Look through the records below, and copy out every line that holds the string "Python".

+++ DATASET EXTRACT +++

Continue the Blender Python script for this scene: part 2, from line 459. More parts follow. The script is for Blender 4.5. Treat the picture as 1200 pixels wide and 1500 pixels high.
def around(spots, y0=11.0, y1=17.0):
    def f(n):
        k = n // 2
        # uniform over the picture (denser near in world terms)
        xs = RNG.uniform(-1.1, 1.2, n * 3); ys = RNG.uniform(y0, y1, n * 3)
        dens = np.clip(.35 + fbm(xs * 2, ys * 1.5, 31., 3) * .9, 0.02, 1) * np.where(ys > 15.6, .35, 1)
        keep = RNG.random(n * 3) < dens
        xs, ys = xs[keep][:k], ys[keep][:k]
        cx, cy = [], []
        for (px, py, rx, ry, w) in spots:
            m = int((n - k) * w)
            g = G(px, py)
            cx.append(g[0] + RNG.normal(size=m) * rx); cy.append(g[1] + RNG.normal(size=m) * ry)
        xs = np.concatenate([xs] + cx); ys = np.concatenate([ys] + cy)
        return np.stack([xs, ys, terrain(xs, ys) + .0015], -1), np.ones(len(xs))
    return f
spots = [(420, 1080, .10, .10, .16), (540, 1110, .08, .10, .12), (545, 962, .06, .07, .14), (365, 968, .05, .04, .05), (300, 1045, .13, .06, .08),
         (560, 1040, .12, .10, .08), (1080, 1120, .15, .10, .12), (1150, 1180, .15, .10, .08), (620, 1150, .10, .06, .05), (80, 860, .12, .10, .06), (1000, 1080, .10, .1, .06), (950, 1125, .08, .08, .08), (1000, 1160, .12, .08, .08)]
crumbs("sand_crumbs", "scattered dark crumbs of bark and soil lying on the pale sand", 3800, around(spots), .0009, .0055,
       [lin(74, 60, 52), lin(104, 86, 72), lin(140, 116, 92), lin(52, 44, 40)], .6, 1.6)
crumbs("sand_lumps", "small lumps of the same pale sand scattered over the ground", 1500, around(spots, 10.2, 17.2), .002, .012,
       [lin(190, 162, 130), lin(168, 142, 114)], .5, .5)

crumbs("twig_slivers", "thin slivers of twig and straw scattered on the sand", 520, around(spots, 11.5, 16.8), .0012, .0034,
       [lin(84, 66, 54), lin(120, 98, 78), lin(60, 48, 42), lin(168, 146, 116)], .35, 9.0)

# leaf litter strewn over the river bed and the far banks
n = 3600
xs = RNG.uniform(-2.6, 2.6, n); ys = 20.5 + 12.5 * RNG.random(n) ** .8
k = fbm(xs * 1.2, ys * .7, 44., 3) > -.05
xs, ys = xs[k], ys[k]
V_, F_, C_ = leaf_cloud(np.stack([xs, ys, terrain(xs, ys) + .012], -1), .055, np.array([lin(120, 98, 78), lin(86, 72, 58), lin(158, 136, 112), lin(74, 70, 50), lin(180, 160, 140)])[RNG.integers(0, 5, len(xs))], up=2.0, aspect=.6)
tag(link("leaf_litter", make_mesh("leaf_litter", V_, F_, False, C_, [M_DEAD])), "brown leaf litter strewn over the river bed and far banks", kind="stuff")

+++
+++ DATASET EXTRACT +++

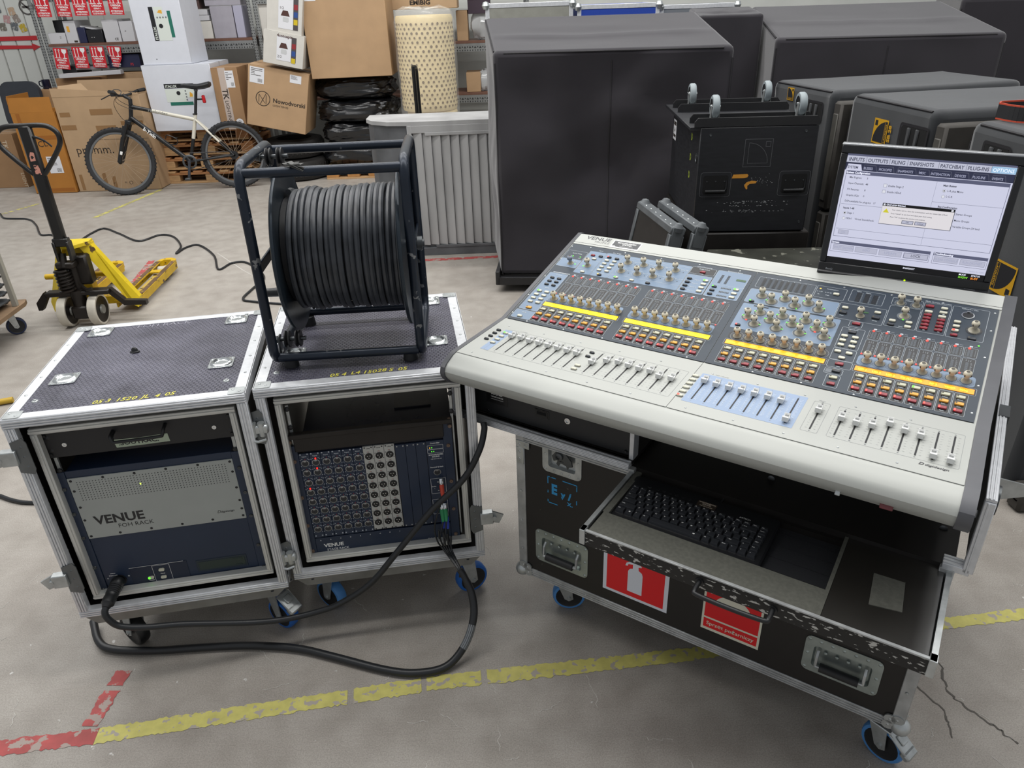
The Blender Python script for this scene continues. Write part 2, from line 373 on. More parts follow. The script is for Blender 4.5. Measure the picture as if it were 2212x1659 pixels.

+++
+++ DATASET EXTRACT +++

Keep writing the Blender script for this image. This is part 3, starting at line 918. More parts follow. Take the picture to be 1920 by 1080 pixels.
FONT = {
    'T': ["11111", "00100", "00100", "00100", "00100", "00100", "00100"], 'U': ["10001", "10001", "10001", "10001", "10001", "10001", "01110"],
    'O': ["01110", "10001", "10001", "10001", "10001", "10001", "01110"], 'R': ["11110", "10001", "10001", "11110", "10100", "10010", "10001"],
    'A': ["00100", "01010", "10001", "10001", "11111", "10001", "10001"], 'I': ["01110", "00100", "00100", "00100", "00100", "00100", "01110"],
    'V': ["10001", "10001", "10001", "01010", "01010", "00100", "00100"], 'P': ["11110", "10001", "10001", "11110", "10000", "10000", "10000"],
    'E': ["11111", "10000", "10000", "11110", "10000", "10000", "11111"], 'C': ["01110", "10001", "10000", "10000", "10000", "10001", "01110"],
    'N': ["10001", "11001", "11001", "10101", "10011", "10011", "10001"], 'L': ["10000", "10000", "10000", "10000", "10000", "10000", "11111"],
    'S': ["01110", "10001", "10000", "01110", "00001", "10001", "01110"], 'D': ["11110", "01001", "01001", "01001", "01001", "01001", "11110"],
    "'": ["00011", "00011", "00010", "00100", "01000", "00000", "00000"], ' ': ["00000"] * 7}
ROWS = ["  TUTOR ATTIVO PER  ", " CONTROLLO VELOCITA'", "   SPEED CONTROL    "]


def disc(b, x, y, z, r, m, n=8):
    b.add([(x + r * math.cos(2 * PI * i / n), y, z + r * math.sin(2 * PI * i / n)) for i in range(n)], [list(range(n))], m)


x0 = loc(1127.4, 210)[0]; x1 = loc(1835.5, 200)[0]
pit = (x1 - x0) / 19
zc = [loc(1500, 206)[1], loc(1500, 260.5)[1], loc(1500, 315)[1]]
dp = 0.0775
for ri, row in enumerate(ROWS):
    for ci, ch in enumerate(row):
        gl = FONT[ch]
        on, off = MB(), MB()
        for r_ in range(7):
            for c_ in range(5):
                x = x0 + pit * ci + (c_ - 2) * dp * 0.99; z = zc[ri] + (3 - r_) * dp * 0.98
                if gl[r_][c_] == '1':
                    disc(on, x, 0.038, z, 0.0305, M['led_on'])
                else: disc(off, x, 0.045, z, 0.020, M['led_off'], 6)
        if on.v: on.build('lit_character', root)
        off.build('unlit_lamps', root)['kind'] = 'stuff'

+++

- FULL ANSWER:
Continue the Blender Python script for this scene: part 2, from line 459. More parts follow. The script is for Blender 4.5. Treat the picture as 1200 pixels wide and 1500 pixels high.
The Blender Python script for this scene continues. Write part 2, from line 373 on. More parts follow. The script is for Blender 4.5. Measure the picture as if it were 2212x1659 pixels.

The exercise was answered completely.